▽
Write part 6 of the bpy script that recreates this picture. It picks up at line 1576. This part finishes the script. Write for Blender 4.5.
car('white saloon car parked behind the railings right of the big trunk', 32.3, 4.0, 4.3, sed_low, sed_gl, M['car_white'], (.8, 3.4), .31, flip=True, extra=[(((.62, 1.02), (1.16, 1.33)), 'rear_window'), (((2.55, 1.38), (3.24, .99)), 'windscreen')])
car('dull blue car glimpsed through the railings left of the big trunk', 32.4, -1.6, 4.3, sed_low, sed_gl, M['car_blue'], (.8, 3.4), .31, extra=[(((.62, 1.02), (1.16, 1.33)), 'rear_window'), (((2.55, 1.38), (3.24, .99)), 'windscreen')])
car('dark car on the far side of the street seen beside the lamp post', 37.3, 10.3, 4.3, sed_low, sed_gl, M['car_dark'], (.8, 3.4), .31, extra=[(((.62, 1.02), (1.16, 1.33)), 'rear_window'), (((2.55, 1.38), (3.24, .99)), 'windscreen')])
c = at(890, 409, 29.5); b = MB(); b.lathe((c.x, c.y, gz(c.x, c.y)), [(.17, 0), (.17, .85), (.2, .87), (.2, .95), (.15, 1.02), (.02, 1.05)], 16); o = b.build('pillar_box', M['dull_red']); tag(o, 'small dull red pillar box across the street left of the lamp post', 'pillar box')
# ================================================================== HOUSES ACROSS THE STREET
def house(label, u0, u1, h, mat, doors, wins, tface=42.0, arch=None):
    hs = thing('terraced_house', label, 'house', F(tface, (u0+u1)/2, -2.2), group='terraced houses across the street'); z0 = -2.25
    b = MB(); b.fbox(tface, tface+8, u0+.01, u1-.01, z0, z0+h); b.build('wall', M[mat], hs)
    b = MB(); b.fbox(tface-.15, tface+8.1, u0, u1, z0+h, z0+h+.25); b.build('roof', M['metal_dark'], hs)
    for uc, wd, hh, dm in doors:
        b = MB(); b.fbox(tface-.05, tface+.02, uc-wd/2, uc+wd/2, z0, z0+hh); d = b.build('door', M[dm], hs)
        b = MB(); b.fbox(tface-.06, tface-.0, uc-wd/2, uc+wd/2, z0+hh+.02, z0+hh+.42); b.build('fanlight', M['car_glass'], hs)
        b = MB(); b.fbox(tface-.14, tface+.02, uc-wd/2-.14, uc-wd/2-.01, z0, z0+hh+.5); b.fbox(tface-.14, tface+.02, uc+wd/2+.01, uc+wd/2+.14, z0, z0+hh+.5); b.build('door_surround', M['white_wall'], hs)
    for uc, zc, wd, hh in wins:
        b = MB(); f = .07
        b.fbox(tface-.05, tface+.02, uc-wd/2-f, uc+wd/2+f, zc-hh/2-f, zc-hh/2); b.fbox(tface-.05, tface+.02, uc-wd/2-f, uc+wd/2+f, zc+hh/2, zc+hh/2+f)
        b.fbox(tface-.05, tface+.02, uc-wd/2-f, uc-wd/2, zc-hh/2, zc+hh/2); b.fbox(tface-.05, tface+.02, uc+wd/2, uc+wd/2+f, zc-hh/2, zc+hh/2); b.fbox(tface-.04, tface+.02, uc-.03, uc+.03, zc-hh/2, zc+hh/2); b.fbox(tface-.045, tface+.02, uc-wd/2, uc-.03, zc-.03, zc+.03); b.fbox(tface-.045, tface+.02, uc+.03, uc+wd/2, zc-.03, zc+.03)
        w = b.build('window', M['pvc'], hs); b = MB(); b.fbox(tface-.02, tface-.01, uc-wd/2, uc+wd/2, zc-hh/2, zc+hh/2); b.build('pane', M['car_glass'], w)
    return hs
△
### Exercise
Every line above should be printed again exactly as it stands.

### Worked answer
Write part 6 of the bpy script that recreates this picture. It picks up at line 1576. This part finishes the script. Write for Blender 4.5.
car('white saloon car parked behind the railings right of the big trunk', 32.3, 4.0, 4.3, sed_low, sed_gl, M['car_white'], (.8, 3.4), .31, flip=True, extra=[(((.62, 1.02), (1.16, 1.33)), 'rear_window'), (((2.55, 1.38), (3.24, .99)), 'windscreen')])
car('dull blue car glimpsed through the railings left of the big trunk', 32.4, -1.6, 4.3, sed_low, sed_gl, M['car_blue'], (.8, 3.4), .31, extra=[(((.62, 1.02), (1.16, 1.33)), 'rear_window'), (((2.55, 1.38), (3.24, .99)), 'windscreen')])
car('dark car on the far side of the street seen beside the lamp post', 37.3, 10.3, 4.3, sed_low, sed_gl, M['car_dark'], (.8, 3.4), .31, extra=[(((.62, 1.02), (1.16, 1.33)), 'rear_window'), (((2.55, 1.38), (3.24, .99)), 'windscreen')])
c = at(890, 409, 29.5); b = MB(); b.lathe((c.x, c.y, gz(c.x, c.y)), [(.17, 0), (.17, .85), (.2, .87), (.2, .95), (.15, 1.02), (.02, 1.05)], 16); o = b.build('pillar_box', M['dull_red']); tag(o, 'small dull red pillar box across the street left of the lamp post', 'pillar box')
# ================================================================== HOUSES ACROSS THE STREET
def house(label, u0, u1, h, mat, doors, wins, tface=42.0, arch=None):
    hs = thing('terraced_house', label, 'house', F(tface, (u0+u1)/2, -2.2), group='terraced houses across the street'); z0 = -2.25
    b = MB(); b.fbox(tface, tface+8, u0+.01, u1-.01, z0, z0+h); b.build('wall', M[mat], hs)
    b = MB(); b.fbox(tface-.15, tface+8.1, u0, u1, z0+h, z0+h+.25); b.build('roof', M['metal_dark'], hs)
    for uc, wd, hh, dm in doors:
        b = MB(); b.fbox(tface-.05, tface+.02, uc-wd/2, uc+wd/2, z0, z0+hh); d = b.build('door', M[dm], hs)
        b = MB(); b.fbox(tface-.06, tface-.0, uc-wd/2, uc+wd/2, z0+hh+.02, z0+hh+.42); b.build('fanlight', M['car_glass'], hs)
        b = MB(); b.fbox(tface-.14, tface+.02, uc-wd/2-.14, uc-wd/2-.01, z0, z0+hh+.5); b.fbox(tface-.14, tface+.02, uc+wd/2+.01, uc+wd/2+.14, z0, z0+hh+.5); b.build('door_surround', M['white_wall'], hs)
    for uc, zc, wd, hh in wins:
        b = MB(); f = .07
        b.fbox(tface-.05, tface+.02, uc-wd/2-f, uc+wd/2+f, zc-hh/2-f, zc-hh/2); b.fbox(tface-.05, tface+.02, uc-wd/2-f, uc+wd/2+f, zc+hh/2, zc+hh/2+f)
        b.fbox(tface-.05, tface+.02, uc-wd/2-f, uc-wd/2, zc-hh/2, zc+hh/2); b.fbox(tface-.05, tface+.02, uc+wd/2, uc+wd/2+f, zc-hh/2, zc+hh/2); b.fbox(tface-.04, tface+.02, uc-.03, uc+.03, zc-hh/2, zc+hh/2); b.fbox(tface-.045, tface+.02, uc-wd/2, uc-.03, zc-.03, zc+.03); b.fbox(tface-.045, tface+.02, uc+.03, uc+wd/2, zc-.03, zc+.03)
        w = b.build('window', M['pvc'], hs); b = MB(); b.fbox(tface-.02, tface-.01, uc-wd/2, uc+wd/2, zc-hh/2, zc+hh/2); b.build('pane', M['car_glass'], w)
    return hs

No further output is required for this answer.